Esse tipo de frescor, de um produto feito longe dos vícios e das planilhas das gravadoras, não é exclusivo de Eilish. Na verdade, é algo cada vez mais comum —dos fenômenos brasileiros de funk no YouTube ao rap de SoundCloud americano, cujos expoentes somam centenas de milhões de visualizações nessas plataformas.

Ao longo da última década, o Grammy parece ter evitado tudo isso. Em 2015, Beck —com um disco que poucas pessoas devem lembrar o nome hoje em dia— bateu um dos mais aclamados álbuns de Beyoncé.

Em 2016, a aventura pessoal de Taylor Swift de "1989" bateu "To Pimp a Butterfly", disco de Kendrick Lamar tido como clássico contemporâneo do rap pela crítica.

O Grammy, na verdade, perdeu o bonde da música pop. No auge do sucesso de Drake, com o hip-hop, o R&B e a música negra se tornando o gênero mais consumido nos Estados Unidos, a grande premiação da indústria fonográfica americana deu a apenas um artista negro —Bruno Mars, com seu funk retrô, em 2018— o prêmio de álbum do ano.

Tudo isso resultou num sonoro boicote em 2019. Childish Gambino, que ganhou quatro prêmios, não foi à cerimônia. Drake, que disse que não ia, mas apareceu de surpresa, discursava sobre a pouca importância de premiações como o Grammy quando teve seu microfone cortado. Até Ariana Grande cancelou sua performance e acusou censura.

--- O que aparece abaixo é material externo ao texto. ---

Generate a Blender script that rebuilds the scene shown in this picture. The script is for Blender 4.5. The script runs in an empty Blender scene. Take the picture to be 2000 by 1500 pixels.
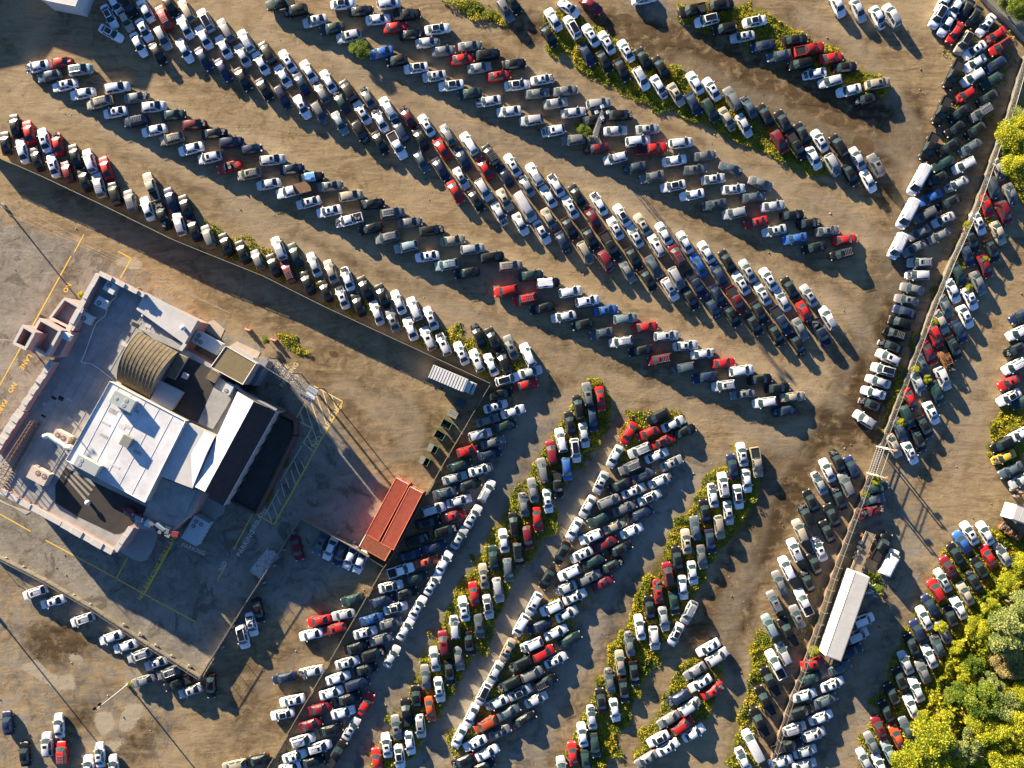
import bpy, bmesh, math, random
import numpy as np
from mathutils import Vector, Matrix, noise as mnoise
rnd = random.Random(7)
S = 10.0            # photograph pixels per metre on the ground
H = 133.3           # height of the drone
scene = bpy.context.scene
COL = scene.collection
R = math.radians

def P(px, py, h=0.0):
    k = (1 - h / H) / S
    return Vector(((px - 1000) * k, (750 - py) * k, h))

# ------------------------------------------------------------------ materials
MATS = {}
def nodes(m):
    m.use_nodes = True
    nt = m.node_tree
    return nt, nt.nodes, nt.links, nt.nodes['Principled BSDF']

def mat(name, col, rough=0.6, metal=0.0, coat=0.0, var=0.0, scale=2.0, bump=0.0, emit=None, spec=0.5, col2=None, detail=6):
    if name in MATS: return MATS[name]
    m = bpy.data.materials.new(name)
    nt, N, Lk, b = nodes(m)
    b.inputs['Base Color'].default_value = (*col, 1)
    b.inputs['Roughness'].default_value = rough
    b.inputs['Metallic'].default_value = metal
    b.inputs['Coat Weight'].default_value = coat
    b.inputs['Coat Roughness'].default_value = 0.12
    b.inputs['Specular IOR Level'].default_value = spec
    if var or bump or col2:
        tc = N.new('ShaderNodeTexCoord')
        nz = N.new('ShaderNodeTexNoise'); nz.inputs['Scale'].default_value = scale
        nz.inputs['Detail'].default_value = detail; nz.inputs['Roughness'].default_value = 0.65
        Lk.new(tc.outputs['Object'], nz.inputs['Vector'])
        if var or col2:
            mx = N.new('ShaderNodeMix'); mx.data_type = 'RGBA'
            c2 = col2 if col2 else tuple(max(0, c * (1 - var)) for c in col)
            mx.inputs['A'].default_value = (*col, 1); mx.inputs['B'].default_value = (*c2, 1)
            rp = N.new('ShaderNodeMapRange'); rp.inputs['From Min'].default_value = 0.36; rp.inputs['From Max'].default_value = 0.66
            Lk.new(nz.outputs['Fac'], rp.inputs['Value']); Lk.new(rp.outputs['Result'], mx.inputs['Factor'])
            Lk.new(mx.outputs['Result'], b.inputs['Base Color'])
        if bump:
            bp = N.new('ShaderNodeBump'); bp.inputs['Strength'].default_value = bump; bp.inputs['Distance'].default_value = 0.05
            Lk.new(nz.outputs['Fac'], bp.inputs['Height']); Lk.new(bp.outputs['Normal'], b.inputs['Normal'])
    MATS[name] = m
    return m

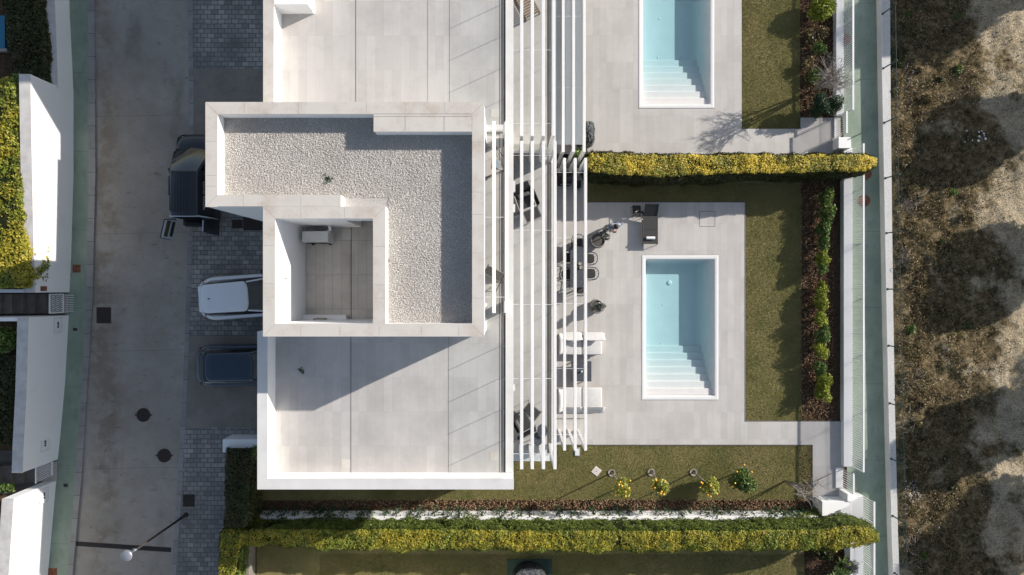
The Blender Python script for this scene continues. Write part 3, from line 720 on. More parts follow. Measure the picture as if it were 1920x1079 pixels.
# deck hatch
x0, x1, y0, y1 = RC(1311, 1341, 397, 426, .05)
o = MB().rects([(x0, x1, y0, y1)], .054, [(x0+.02, x1-.02, y0+.02, y1-.02)])
tag(o.build('access_hatch', m_joint), 'square tiled access hatch outlined in the deck above the pool', 'hatch')
t = thing('stepping_tile', 'pale square drain tile turned like a diamond in the lawn', 'drain tile', (*w(1118, 884), 0))
MB().box(-.17, .17, -.17, .17, 0, .045).rot(.9).build('slab', m_cope, t, bevel=.01, local=True); MB().lathe([(.02, 0), (.02, .01), (0, .01)], (0, 0, .045)).build('cap', m_joint, t, local=True)
x, y = w(1082, 848); t = thing('floor_light', 'small bluish glass plate set in the lawn at the pergola end', 'floor light', (x, y, 0))
MB().box(-.13, .13, -.2, .2, 0, .06).build('plate', m_lamp, t, bevel=.04, local=True); MB().box(-.09, .09, -.15, .15, .06, .066).build('lens', m_awn, t, local=True)
m_seal = plain('glass_edge', (.20,.24,.22), .4, .4)
# ================================================================ THE VILLAS
T = 9.45; RZ = 6.4; PZ = 7.2; B1 = 3.2; BM = 6.435; S1z = 6.425; S2z = 3.34; S3z = 8.4
def PX(px, z): return wx(px, z)
def PY(py, z): return wy(py, z)
def fins(parent, xs, z, y0, y1, zf, wd=.11, dp=.2, post=(True, True)):
    for X in xs:
        o = MB().box(X-wd/2, X+wd/2, y0, y1, z-dp, z)
        if post[0]: o.box(X-wd/2, X+wd/2, y0+.001, y0+.17, zf, z-dp)
        if post[1]: o.box(X-wd/2, X+wd/2, y1-.17, y1-.001, zf, z-dp)
        o.build('slat', m_metalwhite, parent, bevel=.006, seg=1)
def balustrade(house, X, y0, y1, z0, h, pitch=1.12, name='glass_balustrade'):
    par = MB().box(X-.06, X-.014, y0, y1, z0-.02, z0+.03).build(name, m_joint, house)
    y = y0; sm = MB()
    while y < y1-.1:
        ye = min(y+pitch, y1); sm.box(X-.006, X+.006, ye-.006, ye+.006, z0+.03, z0+h); MB().box(X-.007, X+.007, y+.010, ye-.010, z0-.01, z0+h).build('pane', m_glass, par); y = ye
    build_each(sm, 'glass_seal', m_seal, par)
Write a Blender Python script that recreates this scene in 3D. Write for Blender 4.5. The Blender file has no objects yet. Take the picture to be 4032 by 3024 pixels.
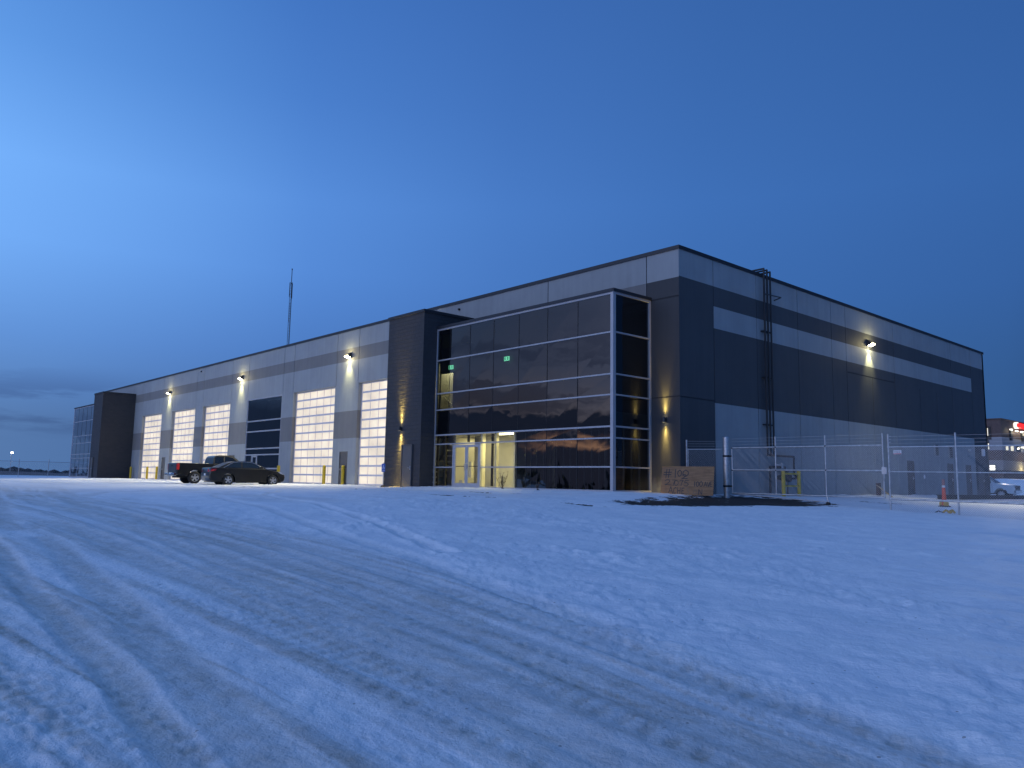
import bpy, math, random
import numpy as np
from mathutils import Vector, Matrix

C = bpy.context.scene.collection
SC = bpy.context.scene
R = math.radians
rng = random.Random(7)

# ------------------------------------------------------------------ camera
CAM = Vector((19.2009, -26.5316, 0.4132))
yaw, pitch, roll, fpx = 2.40994063, 0.123375389, 0.0172836817, 3083.74
fw = Vector((math.cos(pitch)*math.cos(yaw), math.cos(pitch)*math.sin(yaw), math.sin(pitch)))
r0 = Vector((math.sin(yaw), -math.cos(yaw), 0.0)); u0 = r0.cross(fw)
rr = math.cos(roll)*r0 + math.sin(roll)*u0
uu = -math.sin(roll)*r0 + math.cos(roll)*u0
cd = bpy.data.cameras.new('camera'); cam = bpy.data.objects.new('camera', cd); C.objects.link(cam)
m = Matrix((rr, uu, -fw)).transposed().to_4x4(); m.translation = CAM; cam.matrix_world = m
cd.sensor_width = 36.0; cd.lens = fpx/4032*36.0; cd.clip_start = 0.1; cd.clip_end = 3000
SC.camera = cam

# ------------------------------------------------------------------ node helper
class NT:
    def __init__(s, tree): s.t = tree
    def n(s, typ, **kw):
        nd = s.t.nodes.new(typ)
        for k, v in kw.items():
            if k.startswith('_'): setattr(nd, k[1:], v)
        for k, v in kw.items():
            if not k.startswith('_'): s.set(nd, k, v)
        return nd
    def set(s, nd, k, v):
        i = nd.inputs[int(k[1:])] if (k[0] == 'i' and k[1:].isdigit()) else nd.inputs[k.replace('__', ' ')]
        if isinstance(v, bpy.types.NodeSocket): s.t.links.new(v, i)
        else: i.default_value = v
    def m(s, op, a, b=0.0, c=0.0, clamp=False):
        nd = s.n('ShaderNodeMath', _operation=op, i0=a, i1=b, i2=c); nd.use_clamp = clamp
        return nd.outputs[0]
    def ss(s, v, a, b):
        return s.n('ShaderNodeMapRange', _interpolation_type='SMOOTHSTEP', i0=v, i1=a, i2=b, i3=0.0, i4=1.0).outputs[0]
    def ramp(s, v, stops, interp='LINEAR'):
        nd = s.n('ShaderNodeValToRGB', i0=v); cr = nd.color_ramp; cr.interpolation = interp
        while len(cr.elements) < len(stops): cr.elements.new(0.5)
        for e, (p, c) in zip(cr.elements, stops):
            e.position = p; e.color = (*c, 1.0)
        return nd.outputs[0]
    def mix(s, f, a, b, mode='MIX'):
        nd = s.t.nodes.new('ShaderNodeMix'); nd.data_type = 'RGBA'; nd.blend_type = mode
        for i, v in ((0, f), (6, a), (7, b)):
            if isinstance(v, bpy.types.NodeSocket): s.t.links.new(v, nd.inputs[i])
            else: nd.inputs[i].default_value = v if i == 0 else (*v, 1.0)
        return nd.outputs[2]
    def dot(s, v, w):
        return s.n('ShaderNodeVectorMath', _operation='DOT_PRODUCT', i0=v, i1=w).outputs[1]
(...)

Vencedor do prêmio de melhor álbum de rap, Tyler the Creator falou à imprensa sobre o racismo no Grammy. "É uma merda que toda vez que pessoas que se parecem comigo fazem algo que mistura gêneros, sempre nos põem em categorias de rap e urbana. Não gosto dessa palavra 'urbana'. Para mim, é um jeito politicamente correto de dizer a 'n-word'", falou, em referência à forma ofensiva de se referir a negros.

A cantora Lizzo, que chegou badalada, com oito indicações, ganhou categorias de R&B tradicional e música urbana.

Tudo isso levou à nomeação de Deborah Dugan ao comando da Academia. Ela chegou no ano passado, para rejuvenescer e evoluir questões de representatividade.

Dez dias antes do evento, ela foi removida do cargo, dizendo ter sido retaliada por revelar escândalos de abuso sexual, irregularidades na votação e conflitos de interesse.

Ao que parece, o Grammy de 2020 resulta dos esforços de Dugan. As grandes estrelas da premiação —Eilish, Lizzo e Lil Nas X—só fizeram sucesso no ano passado, e todos concorreram ao prêmio de revelação. Foi uma noite sem astros gigantes. Sem Foo Fighters, sem Adele, sem Taylor Swift.

A cerimônia, em Los Angeles, foi de muitas performances e poucos prêmios. Todo mundo, de Aerosmith a Demi Lovato passou pelo palco do Grammy, quase sempre com pianos e versões mais comportadas de seus hits. Ver Ariana Grande cantando seu trap-pop-festeiro com orquestra, ou Billie Eilish soltando a voz ao piano, pouco revela sobre as inovações estéticas desses artistas.

Ao fim das quase quatro horas, só nove prêmios foram anunciados —incluindo melhor álbum de comédia (!), dado pelo terceiro ano seguido a Dave Chappelle (!!), que nem sequer compareceu ao ginásio (!!!). As outras 75 categorias ficaram relegadas a uma tímida e protocolar pré-cerimônia.

Billie Eilish, com a vitória acachapante, virou símbolo do momento em que o Grammy decidiu correr atrás do prejuízo. Seu sucesso, agora chancelado por uma grande instituição da indústria fonográfica, vai fazer dela (ainda mais) modelo para executivos de gravadoras nos Estados Unidos e ao redor do mundo.

Não que fosse exatamente algo que ela quisesse. Aos 18 anos, segundos antes de receber o prêmio de álbum do ano, ela foi flagrada pelas câmeras com os olhos fechados pedindo "por favor, eu não".